In the 1960s, the term “multiple” was introduced to define a new category of (mostly) small-scale art objects. Produced in numerous copies and in a range of media, from prints and sculpture to more experimental forms, multiples challenged the primacy of the unique work of art. They were of particular importance to the German artist Joseph Beuys (1921–1986), who saw them as a way to distribute his art and ideas to a wide audience. Over the course of his career, he created 556 different multiples: sculptures, prints, photographs, films, and found objects, along with 36 postcards. Designed to subvert established categories of art, these editioned objects were primarily acquired by individual collectors, not institutions. Today, they present important questions for the museums that now own them: what happens when these works, some of which were intended to be used or lived with, are presented as “artifacts” in a gallery? Matters grow more complex when considering Beuys’s claim that together, his multiples communicate “the whole Beuys.” How can their relation to each other, and to the rest of Beuys’ oeuvre—his installations, lectures and performances—be best represented for museum audiences?
To address such questions, Maja Wismer, Renke B. and Pamela M. Thye Curatorial Fellow in the Busch-Reisinger Museum, collaborated with Luke Smythe, Curatorial Fellow of the International Patrons of the Pinakothek at the Pinakothek der Moderne, Munich, to organize a study day there this past December. Entitled “Multiples in Museums,” it investigated the topic from a range of cultural and institutional perspectives. Stefan Gronert focused on how his institution, the Kunstmuseum Bonn, uses different display strategies to place the multiples in the artist’s own cultural context, the Rhineland of Western Germany during the postwar era. Rachel Jans, of the San Francisco Museum of Modern Art, examined the relationship between Galerie René Block/Edition Block and Joseph Beuys in the 1960s and ’70s, and how together they used the gallery, and the wider art market, as a vehicle for cultural transfer, confrontation, and commercial exchange. Andrea Gyorody of the University of California, Los Angeles, and Sarah Suzuki of the Museum of Modern Art, New York, spoke on Beuys’s production process and his choice of materials—important topics given the conservation challenges these unconventional art objects now pose to museums. Joining this small and focused group were students from Ludwig-Maximilians-Universität München and Harvard University’s History of Art and Architecture program, the Straus Center’s Samuel H. Kress Objects Conservation Fellow Nicole Ledoux, and one of the very early publishers of Beuys’s multiples, Bernd Klüser.

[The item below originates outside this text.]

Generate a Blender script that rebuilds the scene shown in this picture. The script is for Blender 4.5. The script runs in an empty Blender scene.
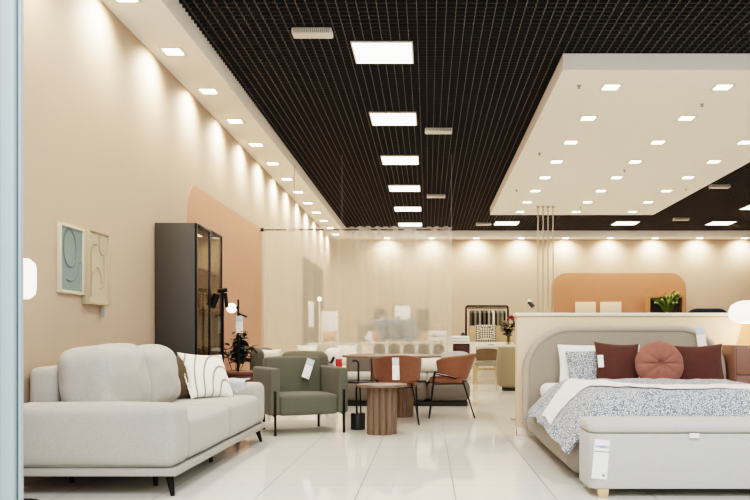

Although the multiples were originally designed to circumvent institutions, it was clear throughout the study day that they have become a great resource for museums, able to convey both a comprehensive view of Beuys’s ideas and to illuminate more general questions about the role of the museum in society. For Wismer, ideas that took root during the study day will continue to grow and blossom for some time. Since fall 2012, she has been researching the Busch-Reisinger Museum’s Willy and Charlotte Reber collection of Beuys’s multiples and working on installation plans for them in our new facility, while co-curating an exhibit with Smythe on the Pinakothek der Moderne’s collection of similar pieces that will open this summer in Munich.
Wismer found the study day both inspiring and reassuring. As she discussed the issues raised by Beuys’s multiples with colleagues from around the world, she says, “It became clear that Harvard Art Museums’ approach to interpreting and showing these works is in line with those of other major institutions. There was consensus among the study day participants that they are not simply autonomous art objects made for the white cube of the museum gallery. Rather, they are the interconnected products of the new information exchanges, artistic collaborations, and distribution networks that the internationalization of contemporary art in the 1960s made possible. They should be understood and presented in that context.”
Wismer expects that more stimulating discussions will grow out of the study day in the future. After her tenure at Harvard ends this spring, she will continue her work on Beuys and his multiples at the University of Basel in Switzerland, where she is writing her dissertation on the subject.